L’exemple de Maif permet de rappeler qu’une stratégie éditoriale va toujours de pair avec un volet digital. « Tous nos projets sont à 360° mais les problématiques digitales et d’édition sont traitées en parallèle, avec des équipes différentes, des visuels spécifiques, précise Stéphane Fournier de Mazarine. Van Cleef & Arpels, par exemple, a une approche légère, clin d’œil, sur Instagram, et réalise des magazines où l’on prend le temps de tourner les pages ». Emblématique de cette complémentarité entre le digital et le papier, le projet La Joie de l’agence MNSTR présenté en juin dernier combinait un carnet illustré par des artistes et une application qui révélait des animations en réalité augmentée. Ce type d’opération est amené à se développer avec l’apparition des encres connectées - la société britannique Novalia réalise des affiches ou des cartons d’invitation interactifs lorsque l’on touche leur surface -, les papiers équipés d’une puce NFC - comme le PowerCoat Alive d’Arjowiggins - ou l’intégration de la réalité augmentée dans le dernier iPhone. « Tout est digital à partir du moment où tout le monde a un smartphone dans la main, estime Louis Bonichon, directeur de création associé de MNSTR. Quand on visite une exposition, on peut à la fois télécharger une application pour avoir des informations supplémentaires et acheter le catalogue à la sortie pour garder un souvenir. On aime avoir un objet dans les mains, on le voit, aussi, avec le retour du disque vinyle. » Pas de doute, les vieux supports ont de l’avenir.

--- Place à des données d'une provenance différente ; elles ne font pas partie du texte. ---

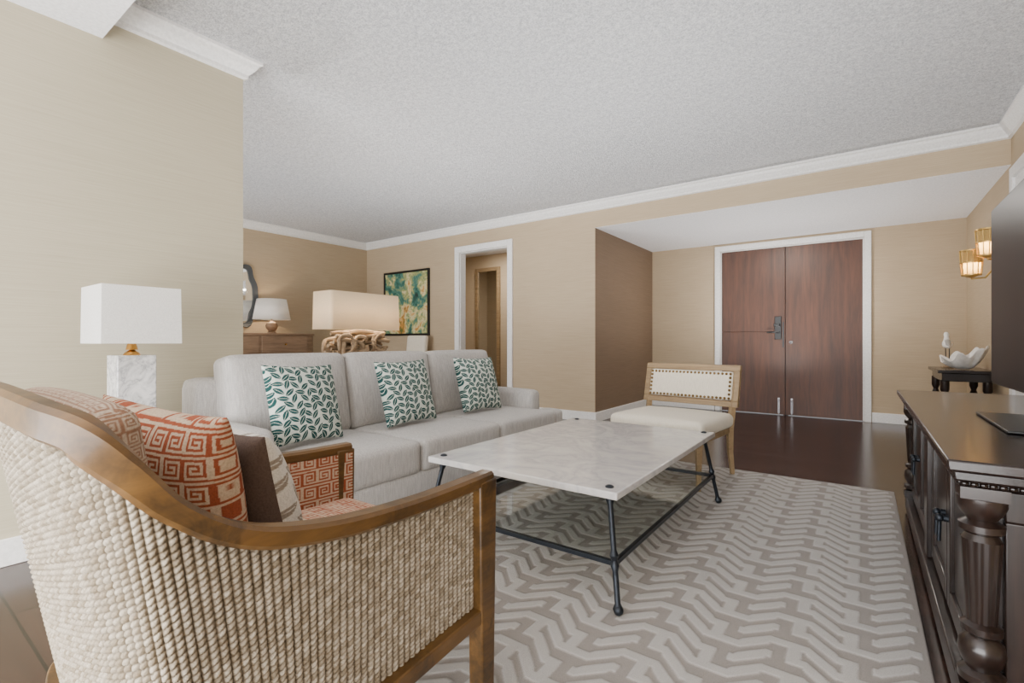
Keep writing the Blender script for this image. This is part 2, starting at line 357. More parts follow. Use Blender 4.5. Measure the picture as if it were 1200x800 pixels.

Les papetiers sortent du bois.
Partenaires des agences de communication, les fabricants de papier rivalisent d’innovation dans les touchers, les couleurs, l’intégration d’odeurs ou de puces connectées. Xavier Tourrand, directeur général de Gutenberg, s’enthousiasme pour les papiers japonais de Takeo, « aux textures surprenantes adaptées à de petites quantités comme des cartons d’invitation ». Mathieu Chévara, directeur de création d’Atelier Marge, collabore avec le Suédois Arctic Paper, « qui a une vraie démarche de création à l’écoute des designers ». Une des dernières références du fabricant est Munken Kristall, une nouvelle blancheur adaptée à la communication corporate. Chez Arjowiggins, la nouveauté est la création de papiers recyclés haute blancheur, comme le Cocoon utilisé par la RATP pour sa communication corporate et par Danone pour son rapport annuel.